For tomorrow night's Office Hours, we'll be switching the agenda I announced some time back, but which I'd already been contradicting aloud because I had it in my head that Trappists were going to be on Valentine's Day. They are. This is final. Remember that Trappists fall into various BJCP style categories. For Monday night the 14th, we're going to drink Trappists, chat about Trappists, and dispense with the usual style sheets, although I'll make an effort to note where they usually are placed.

Monday, February 14
Certified Trappist Ale Night

Monday, February 21
Category 18 — Belgian Strong Ale (minus certified Trappists)
18A. Belgian Blond Ale
18B. Belgian Dubbel
18C. Belgian Tripel
18D. Belgian Golden Strong Ale
18E. Belgian Dark Strong Ale

Monday, May 24, 2010

Finale of Office Hours before summer break: Abbey/Trappist Overview.

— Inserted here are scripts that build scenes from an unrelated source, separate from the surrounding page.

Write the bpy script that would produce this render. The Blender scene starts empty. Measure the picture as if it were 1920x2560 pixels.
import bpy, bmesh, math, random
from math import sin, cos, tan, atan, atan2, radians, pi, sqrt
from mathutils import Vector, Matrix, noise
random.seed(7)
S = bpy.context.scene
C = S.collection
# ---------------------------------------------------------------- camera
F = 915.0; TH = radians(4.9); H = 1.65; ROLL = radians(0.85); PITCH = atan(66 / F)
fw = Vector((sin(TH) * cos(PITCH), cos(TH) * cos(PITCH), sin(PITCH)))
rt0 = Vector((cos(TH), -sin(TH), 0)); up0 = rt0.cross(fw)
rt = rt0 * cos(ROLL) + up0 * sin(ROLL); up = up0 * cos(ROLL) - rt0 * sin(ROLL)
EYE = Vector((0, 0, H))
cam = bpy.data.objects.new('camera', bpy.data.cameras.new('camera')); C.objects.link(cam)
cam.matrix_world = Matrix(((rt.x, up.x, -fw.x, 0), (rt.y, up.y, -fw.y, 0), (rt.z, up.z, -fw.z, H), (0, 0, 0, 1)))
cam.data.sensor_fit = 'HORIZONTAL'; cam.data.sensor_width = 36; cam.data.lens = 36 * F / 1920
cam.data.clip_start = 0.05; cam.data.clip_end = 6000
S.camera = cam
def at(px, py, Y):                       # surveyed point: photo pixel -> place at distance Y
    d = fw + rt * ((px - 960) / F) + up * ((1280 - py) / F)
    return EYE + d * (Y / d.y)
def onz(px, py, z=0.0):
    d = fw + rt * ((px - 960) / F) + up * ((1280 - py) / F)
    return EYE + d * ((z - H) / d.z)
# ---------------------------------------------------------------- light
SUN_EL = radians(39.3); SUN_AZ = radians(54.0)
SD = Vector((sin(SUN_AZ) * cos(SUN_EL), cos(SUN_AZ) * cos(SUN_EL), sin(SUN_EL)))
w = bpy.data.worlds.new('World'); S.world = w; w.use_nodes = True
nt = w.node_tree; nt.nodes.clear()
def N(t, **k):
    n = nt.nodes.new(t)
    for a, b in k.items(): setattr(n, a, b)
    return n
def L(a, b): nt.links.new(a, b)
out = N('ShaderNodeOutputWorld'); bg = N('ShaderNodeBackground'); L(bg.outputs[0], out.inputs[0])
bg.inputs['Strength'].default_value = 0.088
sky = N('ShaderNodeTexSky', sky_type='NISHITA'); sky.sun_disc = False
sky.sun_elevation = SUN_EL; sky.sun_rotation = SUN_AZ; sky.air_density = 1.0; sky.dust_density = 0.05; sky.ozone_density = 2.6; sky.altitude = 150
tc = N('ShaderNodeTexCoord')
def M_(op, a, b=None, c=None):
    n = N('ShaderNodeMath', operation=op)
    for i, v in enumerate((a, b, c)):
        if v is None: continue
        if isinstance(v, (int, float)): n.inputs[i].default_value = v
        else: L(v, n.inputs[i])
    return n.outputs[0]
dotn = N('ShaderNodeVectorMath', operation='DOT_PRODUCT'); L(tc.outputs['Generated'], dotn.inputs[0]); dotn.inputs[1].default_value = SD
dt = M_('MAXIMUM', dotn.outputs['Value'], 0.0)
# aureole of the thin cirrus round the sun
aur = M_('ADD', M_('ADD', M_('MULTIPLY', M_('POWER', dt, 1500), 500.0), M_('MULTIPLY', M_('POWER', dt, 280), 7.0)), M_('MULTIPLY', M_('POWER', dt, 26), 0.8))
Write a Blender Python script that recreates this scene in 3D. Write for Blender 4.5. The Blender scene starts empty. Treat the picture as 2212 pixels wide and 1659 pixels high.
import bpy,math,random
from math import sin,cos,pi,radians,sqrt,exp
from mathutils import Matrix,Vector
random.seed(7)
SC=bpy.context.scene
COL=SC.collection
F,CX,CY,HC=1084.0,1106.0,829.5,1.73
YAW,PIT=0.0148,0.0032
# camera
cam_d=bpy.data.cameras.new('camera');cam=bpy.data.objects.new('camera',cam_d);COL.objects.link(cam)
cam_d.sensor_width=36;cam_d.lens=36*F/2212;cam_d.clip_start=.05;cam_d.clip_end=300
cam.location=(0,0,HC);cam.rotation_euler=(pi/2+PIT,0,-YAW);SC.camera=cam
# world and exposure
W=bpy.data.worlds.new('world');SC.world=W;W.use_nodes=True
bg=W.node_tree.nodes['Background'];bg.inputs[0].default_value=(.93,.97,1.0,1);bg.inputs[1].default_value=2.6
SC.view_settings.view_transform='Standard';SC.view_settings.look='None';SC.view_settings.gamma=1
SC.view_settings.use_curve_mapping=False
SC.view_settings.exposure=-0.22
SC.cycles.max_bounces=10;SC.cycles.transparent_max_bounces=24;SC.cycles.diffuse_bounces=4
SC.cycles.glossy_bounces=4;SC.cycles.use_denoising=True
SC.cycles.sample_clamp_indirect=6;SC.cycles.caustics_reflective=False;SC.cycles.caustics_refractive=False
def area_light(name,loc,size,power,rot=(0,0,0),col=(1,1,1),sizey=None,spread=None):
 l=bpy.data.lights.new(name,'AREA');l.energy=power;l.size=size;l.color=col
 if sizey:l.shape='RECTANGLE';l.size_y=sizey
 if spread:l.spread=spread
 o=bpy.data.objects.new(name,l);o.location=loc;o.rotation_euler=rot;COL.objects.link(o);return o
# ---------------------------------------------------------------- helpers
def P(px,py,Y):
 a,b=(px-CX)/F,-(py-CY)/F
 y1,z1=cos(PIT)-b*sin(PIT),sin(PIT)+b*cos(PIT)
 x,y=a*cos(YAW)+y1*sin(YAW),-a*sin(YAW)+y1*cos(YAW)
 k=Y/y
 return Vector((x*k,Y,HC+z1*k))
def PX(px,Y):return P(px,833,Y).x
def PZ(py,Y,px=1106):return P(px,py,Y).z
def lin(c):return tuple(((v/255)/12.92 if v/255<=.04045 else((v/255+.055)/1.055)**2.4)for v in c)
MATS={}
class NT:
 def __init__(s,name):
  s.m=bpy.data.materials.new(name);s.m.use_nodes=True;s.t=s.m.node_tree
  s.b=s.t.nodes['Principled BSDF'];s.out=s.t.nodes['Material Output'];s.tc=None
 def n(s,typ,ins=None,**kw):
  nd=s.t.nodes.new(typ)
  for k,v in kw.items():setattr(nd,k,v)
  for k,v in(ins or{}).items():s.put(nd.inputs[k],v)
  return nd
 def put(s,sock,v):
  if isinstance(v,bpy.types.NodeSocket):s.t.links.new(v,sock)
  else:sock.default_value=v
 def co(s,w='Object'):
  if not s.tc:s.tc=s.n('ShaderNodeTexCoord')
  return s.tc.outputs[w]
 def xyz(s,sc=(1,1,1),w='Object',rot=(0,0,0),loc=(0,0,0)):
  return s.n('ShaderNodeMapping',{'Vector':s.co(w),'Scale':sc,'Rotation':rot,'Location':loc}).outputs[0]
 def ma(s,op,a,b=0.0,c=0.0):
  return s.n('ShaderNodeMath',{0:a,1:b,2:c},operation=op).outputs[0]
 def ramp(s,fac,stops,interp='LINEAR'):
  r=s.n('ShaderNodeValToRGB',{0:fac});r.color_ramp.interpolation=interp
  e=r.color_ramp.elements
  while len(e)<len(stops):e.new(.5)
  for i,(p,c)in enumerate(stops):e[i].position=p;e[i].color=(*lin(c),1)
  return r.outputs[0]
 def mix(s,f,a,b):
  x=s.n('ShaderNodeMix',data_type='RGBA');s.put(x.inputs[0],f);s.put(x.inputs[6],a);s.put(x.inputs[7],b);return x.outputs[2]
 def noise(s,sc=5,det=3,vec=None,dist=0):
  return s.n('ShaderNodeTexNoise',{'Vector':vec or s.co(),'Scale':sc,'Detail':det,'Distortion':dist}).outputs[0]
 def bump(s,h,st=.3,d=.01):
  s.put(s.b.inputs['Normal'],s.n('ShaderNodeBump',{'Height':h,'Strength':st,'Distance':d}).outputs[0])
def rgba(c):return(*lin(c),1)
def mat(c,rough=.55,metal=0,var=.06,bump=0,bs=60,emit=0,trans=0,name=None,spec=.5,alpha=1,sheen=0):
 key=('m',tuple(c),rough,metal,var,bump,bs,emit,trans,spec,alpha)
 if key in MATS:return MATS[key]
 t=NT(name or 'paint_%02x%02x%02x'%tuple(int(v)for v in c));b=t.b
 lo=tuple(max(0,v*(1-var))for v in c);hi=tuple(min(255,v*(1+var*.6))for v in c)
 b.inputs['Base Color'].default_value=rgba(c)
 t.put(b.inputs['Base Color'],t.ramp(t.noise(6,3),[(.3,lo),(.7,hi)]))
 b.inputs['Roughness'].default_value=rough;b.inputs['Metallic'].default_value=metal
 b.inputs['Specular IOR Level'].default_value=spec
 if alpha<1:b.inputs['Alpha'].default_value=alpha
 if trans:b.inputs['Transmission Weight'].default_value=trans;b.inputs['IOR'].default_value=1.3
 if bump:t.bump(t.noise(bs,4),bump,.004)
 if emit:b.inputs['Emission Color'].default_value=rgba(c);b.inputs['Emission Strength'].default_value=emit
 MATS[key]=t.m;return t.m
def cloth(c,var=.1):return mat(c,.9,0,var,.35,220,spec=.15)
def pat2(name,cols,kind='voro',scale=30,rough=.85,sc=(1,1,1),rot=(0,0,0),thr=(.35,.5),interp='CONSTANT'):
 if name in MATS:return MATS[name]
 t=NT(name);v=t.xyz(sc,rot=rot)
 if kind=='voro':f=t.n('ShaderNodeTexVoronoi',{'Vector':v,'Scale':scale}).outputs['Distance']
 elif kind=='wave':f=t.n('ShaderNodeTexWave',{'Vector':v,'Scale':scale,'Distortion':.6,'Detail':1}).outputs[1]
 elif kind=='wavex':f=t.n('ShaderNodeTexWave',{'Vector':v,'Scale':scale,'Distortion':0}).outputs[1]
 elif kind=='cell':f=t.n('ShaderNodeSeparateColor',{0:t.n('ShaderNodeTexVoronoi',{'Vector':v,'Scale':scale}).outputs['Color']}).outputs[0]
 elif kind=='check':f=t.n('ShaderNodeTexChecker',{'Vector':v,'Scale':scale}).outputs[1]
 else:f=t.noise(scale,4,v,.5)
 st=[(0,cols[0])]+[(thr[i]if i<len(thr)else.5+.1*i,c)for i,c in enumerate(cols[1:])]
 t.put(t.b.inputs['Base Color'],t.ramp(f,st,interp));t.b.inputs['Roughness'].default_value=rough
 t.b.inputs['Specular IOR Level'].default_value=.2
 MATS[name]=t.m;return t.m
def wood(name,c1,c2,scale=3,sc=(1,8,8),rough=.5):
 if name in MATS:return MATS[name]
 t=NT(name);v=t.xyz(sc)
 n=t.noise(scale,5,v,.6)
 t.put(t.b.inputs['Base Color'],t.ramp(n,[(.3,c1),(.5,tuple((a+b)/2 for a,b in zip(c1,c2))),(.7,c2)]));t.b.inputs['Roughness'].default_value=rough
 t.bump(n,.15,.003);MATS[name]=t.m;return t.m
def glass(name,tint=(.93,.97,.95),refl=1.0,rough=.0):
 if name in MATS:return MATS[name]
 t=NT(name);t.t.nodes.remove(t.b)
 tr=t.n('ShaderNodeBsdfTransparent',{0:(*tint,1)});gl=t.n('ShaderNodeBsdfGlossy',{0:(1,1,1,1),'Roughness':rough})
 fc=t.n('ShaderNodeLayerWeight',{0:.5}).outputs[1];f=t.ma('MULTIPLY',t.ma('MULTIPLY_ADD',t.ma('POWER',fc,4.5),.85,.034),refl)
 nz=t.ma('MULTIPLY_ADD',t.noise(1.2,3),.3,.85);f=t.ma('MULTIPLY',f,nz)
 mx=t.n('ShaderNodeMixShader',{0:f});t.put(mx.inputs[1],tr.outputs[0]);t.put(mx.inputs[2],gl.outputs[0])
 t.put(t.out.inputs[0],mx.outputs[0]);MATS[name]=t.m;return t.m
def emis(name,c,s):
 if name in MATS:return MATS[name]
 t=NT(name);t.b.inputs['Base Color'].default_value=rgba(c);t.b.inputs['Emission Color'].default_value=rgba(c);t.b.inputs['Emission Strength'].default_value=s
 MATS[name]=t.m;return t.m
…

Tonight's "Office Hours with the Publican" will be the final installment for the spring term. I'll pick it up after summer break, perhaps early September. I appreciate the participation, and it has been quite enjoyable to assemble a group of "regulars" from week to week.

On the agenda for this evening is a quick overview of Abbey and Trappist ales from (and perhap inspired by) Belgium. Recall that certified Trappists must adhere to a three step program: Brewed in the monastery (although fermentation can occur elsewhere); monks actively involved at some stage of the process; and a percentage of the proceeds going toward charity.

Abbey ales rather generically describe all those styles similar to Trappist, but not officially certified. There may be a real abbey licensing its name to a brewer, or a contract brewer making beer for a real abbey, or a brewer in Guam making ale to style definition, or the ruins of an abbey down the road somewhere. Some are as good (sometimes even better) than registered Trappists. Others, not.

Price is the same: $5, and the tasting starts at 6:30 p.m., perhaps in Prost this week, or if not, just outside.

Tuesday, November 25, 2008

A bit about Trappist ale before tonight's Chimay 25th anniversary party.

As a prelude to tonight’s observance of the 25th anniversary of Chimay Trappist ales being imported to the United States (at the Public House, 6:00 p.m. to 8:00 p.m.), here’s an important consideration.

Abbey ales are one thing, and Trappist ales something else. This isn’t to say that all Trappist ales are superior to similar Abbey styles. The overlap is considerable, and the only way to be able to chart the similarities and differences is to drink as many different varieties of both as possible.

That’s why it’s fun being a professional.

“Trappist” does not denote precise characteristics. Some are dark, some pale. A few are hoppy, and others sweet. "Trappist" is an accredited appellation of origin, nothing more, nothing less. The rest is up to the individual monastery brewing team, and results vary.

For certification as a Trappist brewery, the brewing operation must be located on the grounds of the monastery; monks must retain overall control of the brewing operation (secular brewers are permitted); and a portion of the profits accrued from the brewing must go to charitable purposes.

The six Belgian Trappist breweries that wear the badge of officialdom are Chimay, Orval, Rochefort, Westmalle, Westvleteren, and Achel. Koningshoeven, located in the Netherlands, is the seventh, and the only one I haven’t visited.

Interestingly, Wikipedia notes that there is an eighth member of the International Trappist Association (founded 1997): Mariawald, in Germany, which to my knowledge is not a beer producer. Since the Trappist appellation extends to all products emanating from member monasteries, perhaps Mariawald does cheese or wine.

At the tasting in Prost tonight, we have one case each of 11.2 oz Chimay Red, White and Blue. Tisha Dean from World Class Beverages will be pouring wee samples, and if you elect to buy a bottle, you may keep the special 25th anniversary glass (roughly 50 glasses on hand). Tisha is bringing cheese and chocolates, too.

No discounts for dressing like a monk.